Rules in Foss v Harbottle

The rule in Foss v Harbottle contains two principles.

The first principles is the proper plaintiff principle, also referred to as proper plaintiff rules. This means where a wrong is done to the company, only the company itself can sue to remedy it. Therefore, an individual member is not allowed to sue in the name of company.

The second principles is the majority principle, also referred to as majority rules. This mean where an alleged wrong is made binding on the company by a simple majority of the members, the minority must abide by that majority decisions.

This rule is a very important one because it upholds the status of the company as a separate legal entity with the power to sue and being sued in its own name. Further, it recognize that as a company is an artificial entity without its own will and mind, its decision would have to be the decisions of the members themselves. Therefore, the decisions of the majority of the members will prevail.

The following are the advantages of the rule in Foss v Harbottle:

1. It prevents multiplicity of suits.
-This means where a wrong is done to the company, this rule would enable the company to institute one action to remedy it instead of allowing members themselves to sue resulting in numerous action being brought to remedy the same wrong.

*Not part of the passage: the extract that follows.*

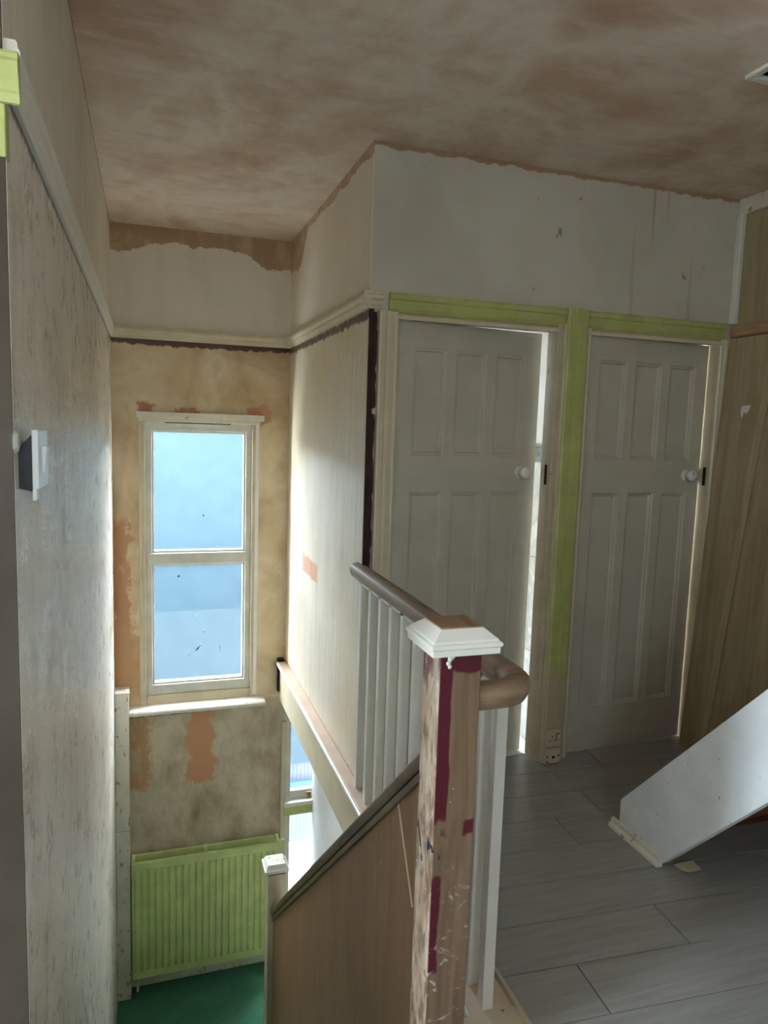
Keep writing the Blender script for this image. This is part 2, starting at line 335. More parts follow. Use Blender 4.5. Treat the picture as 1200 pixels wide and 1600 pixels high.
# ------------------------------------------------------------------ helpers: meshes
class M:
    def __init__(s): s.v = []; s.f = []
    def box(s, x0, x1, y0, y1, z0, z1):
        i = len(s.v); s.v += [(x, y, z) for z in (z0, z1) for y in (y0, y1) for x in (x0, x1)]
        s.f += [tuple(i + k for k in q) for q in ((0, 2, 3, 1), (4, 5, 7, 6), (0, 1, 5, 4), (2, 6, 7, 3), (0, 4, 6, 2), (1, 3, 7, 5))]
        return s
    def prism(s, prof, fn, a, c):
        """closed 2-D profile carried from a to c; fn(u, v, t) -> xyz"""
        i = len(s.v); n = len(prof)
        s.v += [fn(u, v, a) for u, v in prof] + [fn(u, v, c) for u, v in prof]
        s.f += [(i + k, i + (k + 1) % n, i + n + (k + 1) % n, i + n + k) for k in range(n)]
        s.f += [tuple(range(i + n - 1, i - 1, -1)), tuple(range(i + n, i + 2 * n))]
        return s
    def rings(s, rings, cap=True):
        i = len(s.v); n = len(rings[0])
        for r in rings: s.v += [tuple(p) for p in r]
        for k in range(len(rings) - 1):
            for j in range(n):
                s.f.append((i + k * n + j, i + k * n + (j + 1) % n, i + (k + 1) * n + (j + 1) % n, i + (k + 1) * n + j))
        if cap: s.f += [tuple(range(i + n - 1, i - 1, -1)), tuple(range(i + (len(rings) - 1) * n, i + len(rings) * n))]
        return s
    def ring(s, ax, a0, a1, z0, z1, w, d0, d1, wz=None):
        """picture frame without overlapping faces; ax is the axis of its depth"""
        wz = wz or w; O = [(a0, z0), (a1, z0), (a1, z1), (a0, z1)]; I = [(a0 + w, z0 + wz), (a1 - w, z0 + wz), (a1 - w, z1 - wz), (a0 + w, z1 - wz)]
        i = len(s.v); P = lambda u, v, d: (u, d, v) if ax == 'Y' else (d, u, v)
        for d in (d0, d1): s.v += [P(u, v, d) for u, v in O + I]
        for k in range(4):
            n = (k + 1) % 4
            s.f += [(i + k, i + n, i + 4 + n, i + 4 + k), (i + 8 + k, i + 12 + k, i + 12 + n, i + 8 + n), (i + k, i + 8 + k, i + 8 + n, i + n), (i + 4 + k, i + 4 + n, i + 12 + n, i + 12 + k)]
        return s
    def lathe(s, prof, c, ax='Y', n=20):
        R_ = []
        for r, h in prof:
            ring = []
            for k in range(n):
                a = 2 * math.pi * k / n; u, v = r * math.cos(a), r * math.sin(a)
                ring.append({'Y': (c[0] + u, c[1] + h, c[2] + v), 'X': (c[0] + h, c[1] + u, c[2] + v), 'Z': (c[0] + u, c[1] + v, c[2] + h)}[ax])
            R_.append(ring)
        return s.rings(R_)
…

2. It prevents wasteful actions.
-As the courts are likely to accept the decision of the majority, actions brought by the minority may be a mere waste of their time, energy and money. It may also be a waste of the court's time as well.

3. It prevents vexatious actions.
-Sometimes, the actions brought solely for the purpose of harassing and embarrassing the company. This rule will eliminate this action.

Despite these advantages, this rule brings at least one major disadvantages. It gives room to the majority who are in control of the company to abuse their superior position to cause grave hardship and injustice to the minority.

In order to alleviate this problem, several exceptions have been developed by the courts as following:

1. where the wrong complained of amounts to a fraud to the minority.
-In such a case, if the wrongdoers are themselves in control of the company, the minority may be permitted to bring a derivative action in the name of the company.

2. where the act complained of is ultra vires the company.

3. where there was a special resolution required for the act complained of, but was not complied with.

4. where there was an infringement of a member's personal right.

5. possibly, where the justice of the case so requires.